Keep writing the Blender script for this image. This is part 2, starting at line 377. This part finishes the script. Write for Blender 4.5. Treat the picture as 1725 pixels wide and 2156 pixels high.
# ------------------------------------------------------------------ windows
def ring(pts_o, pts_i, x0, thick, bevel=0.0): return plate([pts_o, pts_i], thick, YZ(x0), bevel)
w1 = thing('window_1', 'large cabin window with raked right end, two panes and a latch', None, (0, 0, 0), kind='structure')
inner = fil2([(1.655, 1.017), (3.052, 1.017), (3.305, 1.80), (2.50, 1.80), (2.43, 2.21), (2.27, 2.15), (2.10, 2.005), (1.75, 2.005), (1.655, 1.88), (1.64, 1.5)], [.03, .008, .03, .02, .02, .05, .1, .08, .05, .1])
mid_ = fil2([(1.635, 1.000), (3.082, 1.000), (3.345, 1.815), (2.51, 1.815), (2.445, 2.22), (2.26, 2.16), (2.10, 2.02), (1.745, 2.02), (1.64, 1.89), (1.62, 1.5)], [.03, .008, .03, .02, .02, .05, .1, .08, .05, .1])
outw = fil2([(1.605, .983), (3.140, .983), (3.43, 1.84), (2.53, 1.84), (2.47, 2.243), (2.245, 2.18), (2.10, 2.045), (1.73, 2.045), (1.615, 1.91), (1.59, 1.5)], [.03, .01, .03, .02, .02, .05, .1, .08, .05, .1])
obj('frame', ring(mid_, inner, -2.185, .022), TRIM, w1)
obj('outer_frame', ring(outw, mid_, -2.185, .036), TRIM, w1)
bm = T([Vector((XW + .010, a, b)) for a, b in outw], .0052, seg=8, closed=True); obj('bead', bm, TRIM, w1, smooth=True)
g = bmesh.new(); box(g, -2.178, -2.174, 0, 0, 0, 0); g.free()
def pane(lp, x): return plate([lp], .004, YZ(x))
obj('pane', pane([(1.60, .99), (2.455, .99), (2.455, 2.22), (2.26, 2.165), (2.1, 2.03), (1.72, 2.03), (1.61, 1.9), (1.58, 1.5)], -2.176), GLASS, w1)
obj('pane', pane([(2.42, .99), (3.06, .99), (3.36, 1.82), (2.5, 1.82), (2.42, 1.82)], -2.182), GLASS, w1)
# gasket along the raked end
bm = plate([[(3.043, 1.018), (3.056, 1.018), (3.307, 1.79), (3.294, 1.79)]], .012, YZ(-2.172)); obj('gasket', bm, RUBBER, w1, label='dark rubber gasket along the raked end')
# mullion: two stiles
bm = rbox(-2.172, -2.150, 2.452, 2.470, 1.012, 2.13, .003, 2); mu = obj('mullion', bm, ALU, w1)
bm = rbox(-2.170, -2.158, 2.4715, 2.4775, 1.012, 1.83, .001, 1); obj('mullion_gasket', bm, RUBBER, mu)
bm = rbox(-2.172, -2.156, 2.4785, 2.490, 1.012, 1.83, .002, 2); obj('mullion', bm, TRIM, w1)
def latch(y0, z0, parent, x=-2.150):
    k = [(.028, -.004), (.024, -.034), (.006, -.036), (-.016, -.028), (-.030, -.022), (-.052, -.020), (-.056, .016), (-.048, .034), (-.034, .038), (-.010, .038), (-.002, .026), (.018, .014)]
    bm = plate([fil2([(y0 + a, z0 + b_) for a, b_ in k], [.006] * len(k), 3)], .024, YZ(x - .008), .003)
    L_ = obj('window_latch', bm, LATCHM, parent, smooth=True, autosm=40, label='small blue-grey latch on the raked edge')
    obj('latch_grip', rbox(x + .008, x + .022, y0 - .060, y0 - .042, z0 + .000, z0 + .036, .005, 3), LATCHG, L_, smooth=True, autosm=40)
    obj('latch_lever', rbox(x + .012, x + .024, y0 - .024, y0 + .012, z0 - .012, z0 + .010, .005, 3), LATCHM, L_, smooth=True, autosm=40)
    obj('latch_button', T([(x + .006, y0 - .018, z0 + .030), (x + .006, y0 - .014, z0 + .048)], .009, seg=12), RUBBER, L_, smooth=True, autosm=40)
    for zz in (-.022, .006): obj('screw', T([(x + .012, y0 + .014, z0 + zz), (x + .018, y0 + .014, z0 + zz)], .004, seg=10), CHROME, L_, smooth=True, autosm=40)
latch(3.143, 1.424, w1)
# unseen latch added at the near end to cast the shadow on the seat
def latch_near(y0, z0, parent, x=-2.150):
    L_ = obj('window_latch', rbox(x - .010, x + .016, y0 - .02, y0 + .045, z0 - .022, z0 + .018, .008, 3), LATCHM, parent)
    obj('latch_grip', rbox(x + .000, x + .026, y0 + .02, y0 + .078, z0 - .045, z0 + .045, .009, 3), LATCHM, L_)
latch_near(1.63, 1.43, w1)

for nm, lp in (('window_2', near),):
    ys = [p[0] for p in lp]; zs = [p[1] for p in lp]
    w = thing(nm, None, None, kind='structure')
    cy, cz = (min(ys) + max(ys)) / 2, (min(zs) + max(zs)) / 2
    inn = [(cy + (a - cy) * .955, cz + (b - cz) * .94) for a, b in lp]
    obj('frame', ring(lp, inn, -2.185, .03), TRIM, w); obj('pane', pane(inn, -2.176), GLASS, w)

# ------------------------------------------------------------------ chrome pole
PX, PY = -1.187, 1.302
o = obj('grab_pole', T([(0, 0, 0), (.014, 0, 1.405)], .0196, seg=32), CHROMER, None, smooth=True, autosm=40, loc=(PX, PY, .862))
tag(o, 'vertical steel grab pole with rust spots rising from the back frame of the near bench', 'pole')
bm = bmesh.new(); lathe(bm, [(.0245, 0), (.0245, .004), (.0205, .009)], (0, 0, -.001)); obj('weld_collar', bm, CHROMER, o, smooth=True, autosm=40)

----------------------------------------

EXERCISE BRIEF: Restate the data above exactly, keeping each word as it stands.

OUTPUT:
Keep writing the Blender script for this image. This is part 2, starting at line 377. This part finishes the script. Write for Blender 4.5. Treat the picture as 1725 pixels wide and 2156 pixels high.
# ------------------------------------------------------------------ windows
def ring(pts_o, pts_i, x0, thick, bevel=0.0): return plate([pts_o, pts_i], thick, YZ(x0), bevel)
w1 = thing('window_1', 'large cabin window with raked right end, two panes and a latch', None, (0, 0, 0), kind='structure')
inner = fil2([(1.655, 1.017), (3.052, 1.017), (3.305, 1.80), (2.50, 1.80), (2.43, 2.21), (2.27, 2.15), (2.10, 2.005), (1.75, 2.005), (1.655, 1.88), (1.64, 1.5)], [.03, .008, .03, .02, .02, .05, .1, .08, .05, .1])
mid_ = fil2([(1.635, 1.000), (3.082, 1.000), (3.345, 1.815), (2.51, 1.815), (2.445, 2.22), (2.26, 2.16), (2.10, 2.02), (1.745, 2.02), (1.64, 1.89), (1.62, 1.5)], [.03, .008, .03, .02, .02, .05, .1, .08, .05, .1])
outw = fil2([(1.605, .983), (3.140, .983), (3.43, 1.84), (2.53, 1.84), (2.47, 2.243), (2.245, 2.18), (2.10, 2.045), (1.73, 2.045), (1.615, 1.91), (1.59, 1.5)], [.03, .01, .03, .02, .02, .05, .1, .08, .05, .1])
obj('frame', ring(mid_, inner, -2.185, .022), TRIM, w1)
obj('outer_frame', ring(outw, mid_, -2.185, .036), TRIM, w1)
bm = T([Vector((XW + .010, a, b)) for a, b in outw], .0052, seg=8, closed=True); obj('bead', bm, TRIM, w1, smooth=True)
g = bmesh.new(); box(g, -2.178, -2.174, 0, 0, 0, 0); g.free()
def pane(lp, x): return plate([lp], .004, YZ(x))
obj('pane', pane([(1.60, .99), (2.455, .99), (2.455, 2.22), (2.26, 2.165), (2.1, 2.03), (1.72, 2.03), (1.61, 1.9), (1.58, 1.5)], -2.176), GLASS, w1)
obj('pane', pane([(2.42, .99), (3.06, .99), (3.36, 1.82), (2.5, 1.82), (2.42, 1.82)], -2.182), GLASS, w1)
# gasket along the raked end
bm = plate([[(3.043, 1.018), (3.056, 1.018), (3.307, 1.79), (3.294, 1.79)]], .012, YZ(-2.172)); obj('gasket', bm, RUBBER, w1, label='dark rubber gasket along the raked end')
# mullion: two stiles
bm = rbox(-2.172, -2.150, 2.452, 2.470, 1.012, 2.13, .003, 2); mu = obj('mullion', bm, ALU, w1)
bm = rbox(-2.170, -2.158, 2.4715, 2.4775, 1.012, 1.83, .001, 1); obj('mullion_gasket', bm, RUBBER, mu)
bm = rbox(-2.172, -2.156, 2.4785, 2.490, 1.012, 1.83, .002, 2); obj('mullion', bm, TRIM, w1)
def latch(y0, z0, parent, x=-2.150):
    k = [(.028, -.004), (.024, -.034), (.006, -.036), (-.016, -.028), (-.030, -.022), (-.052, -.020), (-.056, .016), (-.048, .034), (-.034, .038), (-.010, .038), (-.002, .026), (.018, .014)]
    bm = plate([fil2([(y0 + a, z0 + b_) for a, b_ in k], [.006] * len(k), 3)], .024, YZ(x - .008), .003)
    L_ = obj('window_latch', bm, LATCHM, parent, smooth=True, autosm=40, label='small blue-grey latch on the raked edge')
    obj('latch_grip', rbox(x + .008, x + .022, y0 - .060, y0 - .042, z0 + .000, z0 + .036, .005, 3), LATCHG, L_, smooth=True, autosm=40)
    obj('latch_lever', rbox(x + .012, x + .024, y0 - .024, y0 + .012, z0 - .012, z0 + .010, .005, 3), LATCHM, L_, smooth=True, autosm=40)
    obj('latch_button', T([(x + .006, y0 - .018, z0 + .030), (x + .006, y0 - .014, z0 + .048)], .009, seg=12), RUBBER, L_, smooth=True, autosm=40)
    for zz in (-.022, .006): obj('screw', T([(x + .012, y0 + .014, z0 + zz), (x + .018, y0 + .014, z0 + zz)], .004, seg=10), CHROME, L_, smooth=True, autosm=40)
latch(3.143, 1.424, w1)
# unseen latch added at the near end to cast the shadow on the seat
def latch_near(y0, z0, parent, x=-2.150):
    L_ = obj('window_latch', rbox(x - .010, x + .016, y0 - .02, y0 + .045, z0 - .022, z0 + .018, .008, 3), LATCHM, parent)
    obj('latch_grip', rbox(x + .000, x + .026, y0 + .02, y0 + .078, z0 - .045, z0 + .045, .009, 3), LATCHM, L_)
latch_near(1.63, 1.43, w1)

for nm, lp in (('window_2', near),):
    ys = [p[0] for p in lp]; zs = [p[1] for p in lp]
    w = thing(nm, None, None, kind='structure')
    cy, cz = (min(ys) + max(ys)) / 2, (min(zs) + max(zs)) / 2
    inn = [(cy + (a - cy) * .955, cz + (b - cz) * .94) for a, b in lp]
    obj('frame', ring(lp, inn, -2.185, .03), TRIM, w); obj('pane', pane(inn, -2.176), GLASS, w)

# ------------------------------------------------------------------ chrome pole
PX, PY = -1.187, 1.302
o = obj('grab_pole', T([(0, 0, 0), (.014, 0, 1.405)], .0196, seg=32), CHROMER, None, smooth=True, autosm=40, loc=(PX, PY, .862))
tag(o, 'vertical steel grab pole with rust spots rising from the back frame of the near bench', 'pole')
bm = bmesh.new(); lathe(bm, [(.0245, 0), (.0245, .004), (.0205, .009)], (0, 0, -.001)); obj('weld_collar', bm, CHROMER, o, smooth=True, autosm=40)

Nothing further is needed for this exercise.